## Data excerpt

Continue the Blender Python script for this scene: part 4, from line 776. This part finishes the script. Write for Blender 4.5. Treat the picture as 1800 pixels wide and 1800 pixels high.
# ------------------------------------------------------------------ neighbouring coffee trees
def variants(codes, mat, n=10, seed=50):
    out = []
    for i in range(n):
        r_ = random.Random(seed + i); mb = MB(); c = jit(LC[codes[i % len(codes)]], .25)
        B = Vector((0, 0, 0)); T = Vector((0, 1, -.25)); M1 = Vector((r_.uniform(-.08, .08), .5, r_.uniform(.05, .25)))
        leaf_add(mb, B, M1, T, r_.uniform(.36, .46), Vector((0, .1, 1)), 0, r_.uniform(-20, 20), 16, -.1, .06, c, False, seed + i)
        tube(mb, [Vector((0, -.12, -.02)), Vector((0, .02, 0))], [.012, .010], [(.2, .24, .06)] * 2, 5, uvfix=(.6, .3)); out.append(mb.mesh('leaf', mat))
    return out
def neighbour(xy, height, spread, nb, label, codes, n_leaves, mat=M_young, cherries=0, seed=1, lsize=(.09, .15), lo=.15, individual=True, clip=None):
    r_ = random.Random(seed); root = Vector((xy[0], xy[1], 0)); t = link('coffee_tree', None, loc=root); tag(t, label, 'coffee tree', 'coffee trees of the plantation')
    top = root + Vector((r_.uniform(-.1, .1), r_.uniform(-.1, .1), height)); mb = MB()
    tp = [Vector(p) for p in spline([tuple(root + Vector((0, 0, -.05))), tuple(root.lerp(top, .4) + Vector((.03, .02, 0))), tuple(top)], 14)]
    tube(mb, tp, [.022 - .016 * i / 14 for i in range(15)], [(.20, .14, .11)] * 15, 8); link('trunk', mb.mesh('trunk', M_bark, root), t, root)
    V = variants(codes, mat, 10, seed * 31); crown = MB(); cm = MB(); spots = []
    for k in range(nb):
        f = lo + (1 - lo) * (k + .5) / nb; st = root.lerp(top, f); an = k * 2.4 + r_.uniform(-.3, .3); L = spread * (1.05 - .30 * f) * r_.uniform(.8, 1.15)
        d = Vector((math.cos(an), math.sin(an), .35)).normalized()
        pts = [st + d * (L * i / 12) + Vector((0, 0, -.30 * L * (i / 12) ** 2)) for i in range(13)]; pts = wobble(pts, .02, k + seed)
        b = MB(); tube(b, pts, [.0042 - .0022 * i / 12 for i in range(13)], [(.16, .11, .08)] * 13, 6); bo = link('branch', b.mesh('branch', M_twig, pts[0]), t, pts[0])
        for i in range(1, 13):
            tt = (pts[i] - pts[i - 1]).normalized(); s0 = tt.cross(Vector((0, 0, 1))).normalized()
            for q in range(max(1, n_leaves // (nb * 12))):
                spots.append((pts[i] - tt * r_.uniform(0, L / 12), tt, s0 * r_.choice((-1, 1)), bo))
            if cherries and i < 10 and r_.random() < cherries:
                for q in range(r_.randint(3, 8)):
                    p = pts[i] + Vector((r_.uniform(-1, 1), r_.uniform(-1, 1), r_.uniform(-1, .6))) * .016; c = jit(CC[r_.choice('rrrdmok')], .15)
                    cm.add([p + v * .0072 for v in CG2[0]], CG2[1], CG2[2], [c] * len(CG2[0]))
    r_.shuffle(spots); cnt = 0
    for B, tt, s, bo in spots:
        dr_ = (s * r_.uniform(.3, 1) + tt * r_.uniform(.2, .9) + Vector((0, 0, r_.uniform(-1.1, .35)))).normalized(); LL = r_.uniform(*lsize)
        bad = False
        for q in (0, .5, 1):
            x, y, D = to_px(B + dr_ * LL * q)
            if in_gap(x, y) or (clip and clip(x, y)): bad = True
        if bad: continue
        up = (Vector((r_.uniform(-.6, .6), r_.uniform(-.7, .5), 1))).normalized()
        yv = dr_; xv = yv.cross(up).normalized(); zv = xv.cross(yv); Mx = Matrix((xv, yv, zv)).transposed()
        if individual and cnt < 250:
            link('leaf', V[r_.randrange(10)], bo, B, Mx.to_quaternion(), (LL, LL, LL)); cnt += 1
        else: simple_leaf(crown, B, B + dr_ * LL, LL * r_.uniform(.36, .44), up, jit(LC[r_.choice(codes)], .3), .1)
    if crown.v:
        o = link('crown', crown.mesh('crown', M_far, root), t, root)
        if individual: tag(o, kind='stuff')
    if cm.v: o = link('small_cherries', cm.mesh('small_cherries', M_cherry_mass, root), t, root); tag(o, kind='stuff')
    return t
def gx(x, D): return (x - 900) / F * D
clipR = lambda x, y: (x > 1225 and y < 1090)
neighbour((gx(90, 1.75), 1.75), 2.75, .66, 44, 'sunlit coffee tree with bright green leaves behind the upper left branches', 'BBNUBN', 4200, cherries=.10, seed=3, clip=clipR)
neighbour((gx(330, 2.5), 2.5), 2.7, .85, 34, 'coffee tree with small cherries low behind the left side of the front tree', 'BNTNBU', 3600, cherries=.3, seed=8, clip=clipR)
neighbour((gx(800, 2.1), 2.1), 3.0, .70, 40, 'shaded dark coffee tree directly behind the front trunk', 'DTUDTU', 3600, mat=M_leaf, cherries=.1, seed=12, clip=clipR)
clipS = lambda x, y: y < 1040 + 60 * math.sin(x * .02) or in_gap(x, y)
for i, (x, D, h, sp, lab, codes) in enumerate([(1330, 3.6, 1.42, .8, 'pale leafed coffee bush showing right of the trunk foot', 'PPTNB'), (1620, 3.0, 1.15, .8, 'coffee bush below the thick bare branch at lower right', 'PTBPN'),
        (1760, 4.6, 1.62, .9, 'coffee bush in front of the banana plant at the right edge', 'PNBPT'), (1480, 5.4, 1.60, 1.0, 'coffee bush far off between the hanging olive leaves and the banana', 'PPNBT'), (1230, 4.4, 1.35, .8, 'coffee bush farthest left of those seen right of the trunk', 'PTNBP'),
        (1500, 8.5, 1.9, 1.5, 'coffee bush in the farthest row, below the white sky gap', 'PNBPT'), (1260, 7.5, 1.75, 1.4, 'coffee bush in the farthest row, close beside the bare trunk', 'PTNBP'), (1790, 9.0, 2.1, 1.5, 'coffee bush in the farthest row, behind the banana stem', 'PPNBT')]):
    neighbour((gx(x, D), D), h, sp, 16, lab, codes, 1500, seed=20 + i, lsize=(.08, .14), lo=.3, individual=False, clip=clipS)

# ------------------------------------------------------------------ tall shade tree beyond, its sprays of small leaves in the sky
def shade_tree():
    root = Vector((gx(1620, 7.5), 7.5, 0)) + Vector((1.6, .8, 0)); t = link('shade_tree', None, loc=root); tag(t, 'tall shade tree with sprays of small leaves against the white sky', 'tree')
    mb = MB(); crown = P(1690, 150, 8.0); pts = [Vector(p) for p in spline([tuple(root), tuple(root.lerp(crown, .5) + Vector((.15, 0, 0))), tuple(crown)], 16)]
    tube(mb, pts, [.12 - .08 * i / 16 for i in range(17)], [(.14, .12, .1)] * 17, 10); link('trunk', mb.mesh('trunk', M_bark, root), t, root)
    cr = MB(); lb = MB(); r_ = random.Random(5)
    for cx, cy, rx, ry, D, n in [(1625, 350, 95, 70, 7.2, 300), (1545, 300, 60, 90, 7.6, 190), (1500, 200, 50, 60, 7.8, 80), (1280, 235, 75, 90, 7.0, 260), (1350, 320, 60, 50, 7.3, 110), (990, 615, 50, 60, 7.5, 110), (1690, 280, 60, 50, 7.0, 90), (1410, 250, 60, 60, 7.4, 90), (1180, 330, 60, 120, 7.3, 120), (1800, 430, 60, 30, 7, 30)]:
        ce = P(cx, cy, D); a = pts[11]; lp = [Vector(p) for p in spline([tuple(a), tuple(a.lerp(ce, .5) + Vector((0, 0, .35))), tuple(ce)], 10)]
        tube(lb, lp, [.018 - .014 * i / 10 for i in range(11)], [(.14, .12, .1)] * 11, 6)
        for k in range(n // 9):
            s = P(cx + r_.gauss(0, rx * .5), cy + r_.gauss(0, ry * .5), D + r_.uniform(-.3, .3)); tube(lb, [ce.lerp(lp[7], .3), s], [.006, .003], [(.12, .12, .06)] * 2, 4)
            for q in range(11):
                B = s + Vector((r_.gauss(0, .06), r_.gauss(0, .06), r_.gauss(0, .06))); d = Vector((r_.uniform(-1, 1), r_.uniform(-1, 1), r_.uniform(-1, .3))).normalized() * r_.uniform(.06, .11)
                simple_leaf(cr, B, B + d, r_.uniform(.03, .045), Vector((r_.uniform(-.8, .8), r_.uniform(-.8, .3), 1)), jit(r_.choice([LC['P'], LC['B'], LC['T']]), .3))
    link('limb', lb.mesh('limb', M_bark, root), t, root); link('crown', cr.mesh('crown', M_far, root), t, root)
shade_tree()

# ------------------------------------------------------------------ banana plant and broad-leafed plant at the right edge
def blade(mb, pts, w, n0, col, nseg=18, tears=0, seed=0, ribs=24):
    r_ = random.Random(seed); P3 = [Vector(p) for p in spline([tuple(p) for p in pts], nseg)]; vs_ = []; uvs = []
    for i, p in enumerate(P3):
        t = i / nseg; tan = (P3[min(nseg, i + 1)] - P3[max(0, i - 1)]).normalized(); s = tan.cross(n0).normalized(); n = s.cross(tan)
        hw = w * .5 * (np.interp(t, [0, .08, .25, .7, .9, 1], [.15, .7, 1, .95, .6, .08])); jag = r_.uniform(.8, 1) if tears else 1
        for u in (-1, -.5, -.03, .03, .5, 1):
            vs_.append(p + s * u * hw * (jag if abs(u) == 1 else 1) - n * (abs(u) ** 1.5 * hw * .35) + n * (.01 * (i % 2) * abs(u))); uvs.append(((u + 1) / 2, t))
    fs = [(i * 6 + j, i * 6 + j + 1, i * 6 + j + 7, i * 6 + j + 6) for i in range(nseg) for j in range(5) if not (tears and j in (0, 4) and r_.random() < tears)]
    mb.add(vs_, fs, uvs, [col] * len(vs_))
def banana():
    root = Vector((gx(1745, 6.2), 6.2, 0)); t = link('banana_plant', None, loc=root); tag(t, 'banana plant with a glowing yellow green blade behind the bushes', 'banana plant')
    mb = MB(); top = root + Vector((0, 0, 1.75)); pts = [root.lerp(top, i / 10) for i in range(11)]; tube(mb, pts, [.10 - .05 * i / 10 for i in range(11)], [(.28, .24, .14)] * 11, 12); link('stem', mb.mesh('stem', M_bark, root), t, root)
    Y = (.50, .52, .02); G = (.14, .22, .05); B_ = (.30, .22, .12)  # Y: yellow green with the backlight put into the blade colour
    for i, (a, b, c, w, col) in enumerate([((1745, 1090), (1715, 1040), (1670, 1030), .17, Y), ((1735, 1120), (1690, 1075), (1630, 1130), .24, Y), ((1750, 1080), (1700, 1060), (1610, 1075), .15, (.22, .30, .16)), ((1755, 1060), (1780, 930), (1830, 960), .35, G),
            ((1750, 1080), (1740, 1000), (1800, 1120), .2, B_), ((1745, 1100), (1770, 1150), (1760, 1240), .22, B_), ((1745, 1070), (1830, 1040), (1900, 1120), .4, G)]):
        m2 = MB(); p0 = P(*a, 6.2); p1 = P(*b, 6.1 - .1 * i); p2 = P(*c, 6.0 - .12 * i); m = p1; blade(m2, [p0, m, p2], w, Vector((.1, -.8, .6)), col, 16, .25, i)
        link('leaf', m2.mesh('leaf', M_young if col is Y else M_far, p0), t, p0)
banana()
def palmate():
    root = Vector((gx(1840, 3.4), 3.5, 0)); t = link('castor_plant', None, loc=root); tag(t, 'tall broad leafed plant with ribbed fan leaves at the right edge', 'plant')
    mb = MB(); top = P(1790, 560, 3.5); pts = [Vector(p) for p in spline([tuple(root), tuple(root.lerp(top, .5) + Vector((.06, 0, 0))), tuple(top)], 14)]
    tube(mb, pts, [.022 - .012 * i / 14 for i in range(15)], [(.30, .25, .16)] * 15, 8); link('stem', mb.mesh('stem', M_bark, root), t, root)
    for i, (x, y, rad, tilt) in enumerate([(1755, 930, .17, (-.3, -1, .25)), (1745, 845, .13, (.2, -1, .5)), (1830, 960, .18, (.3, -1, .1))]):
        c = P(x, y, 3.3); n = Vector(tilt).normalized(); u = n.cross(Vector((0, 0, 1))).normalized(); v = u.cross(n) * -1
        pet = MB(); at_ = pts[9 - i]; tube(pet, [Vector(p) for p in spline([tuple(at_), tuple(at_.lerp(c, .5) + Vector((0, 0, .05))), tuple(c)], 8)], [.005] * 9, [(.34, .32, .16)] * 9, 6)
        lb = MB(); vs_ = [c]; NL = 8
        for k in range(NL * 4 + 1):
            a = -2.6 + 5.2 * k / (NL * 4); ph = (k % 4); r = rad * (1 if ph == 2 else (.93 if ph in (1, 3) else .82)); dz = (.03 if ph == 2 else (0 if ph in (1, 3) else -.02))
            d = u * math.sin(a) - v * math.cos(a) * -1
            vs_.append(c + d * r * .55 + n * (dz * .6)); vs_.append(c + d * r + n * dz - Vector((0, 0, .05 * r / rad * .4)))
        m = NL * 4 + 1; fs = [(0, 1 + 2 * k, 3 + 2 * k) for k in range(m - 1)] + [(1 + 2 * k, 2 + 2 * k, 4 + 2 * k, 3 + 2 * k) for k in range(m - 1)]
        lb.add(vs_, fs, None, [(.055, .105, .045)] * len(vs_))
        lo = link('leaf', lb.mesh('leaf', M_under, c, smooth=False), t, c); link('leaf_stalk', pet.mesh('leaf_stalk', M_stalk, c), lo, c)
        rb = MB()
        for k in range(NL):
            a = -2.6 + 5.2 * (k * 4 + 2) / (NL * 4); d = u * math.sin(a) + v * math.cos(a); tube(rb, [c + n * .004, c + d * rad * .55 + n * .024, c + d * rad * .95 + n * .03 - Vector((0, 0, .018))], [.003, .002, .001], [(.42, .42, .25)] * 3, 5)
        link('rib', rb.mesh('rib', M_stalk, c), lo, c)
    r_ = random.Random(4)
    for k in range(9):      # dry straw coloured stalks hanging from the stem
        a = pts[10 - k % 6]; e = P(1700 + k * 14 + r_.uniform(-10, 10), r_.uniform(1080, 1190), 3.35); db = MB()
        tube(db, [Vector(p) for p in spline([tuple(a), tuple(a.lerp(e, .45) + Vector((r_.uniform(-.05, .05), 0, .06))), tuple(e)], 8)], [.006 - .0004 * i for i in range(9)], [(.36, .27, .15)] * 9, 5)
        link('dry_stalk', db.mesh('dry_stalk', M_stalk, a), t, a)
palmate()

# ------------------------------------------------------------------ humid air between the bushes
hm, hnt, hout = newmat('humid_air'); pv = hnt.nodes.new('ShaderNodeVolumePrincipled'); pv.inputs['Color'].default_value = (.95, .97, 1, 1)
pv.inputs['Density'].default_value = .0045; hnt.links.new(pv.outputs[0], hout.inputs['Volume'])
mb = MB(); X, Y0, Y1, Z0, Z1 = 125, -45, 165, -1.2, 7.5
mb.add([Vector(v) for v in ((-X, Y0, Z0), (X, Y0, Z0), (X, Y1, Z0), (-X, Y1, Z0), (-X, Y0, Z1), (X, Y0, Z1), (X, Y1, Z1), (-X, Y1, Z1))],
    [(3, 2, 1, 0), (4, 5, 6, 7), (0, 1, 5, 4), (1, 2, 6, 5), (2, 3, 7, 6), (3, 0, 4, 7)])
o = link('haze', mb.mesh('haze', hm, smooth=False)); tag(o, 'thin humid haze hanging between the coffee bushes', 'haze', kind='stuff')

## Short task
Repeat exactly the lines from the one containing "neighbour((gx(90, 1.75), 1.75), 2.75, .66, 44, 'sunlit" to the one containing "neighbour((gx(330, 2.5), 2.5), 2.7, .85, 34, 'coffee", both lines included, and nothing else.

## Response to this exercise
neighbour((gx(90, 1.75), 1.75), 2.75, .66, 44, 'sunlit coffee tree with bright green leaves behind the upper left branches', 'BBNUBN', 4200, cherries=.10, seed=3, clip=clipR)
neighbour((gx(330, 2.5), 2.5), 2.7, .85, 34, 'coffee tree with small cherries low behind the left side of the front tree', 'BNTNBU', 3600, cherries=.3, seed=8, clip=clipR)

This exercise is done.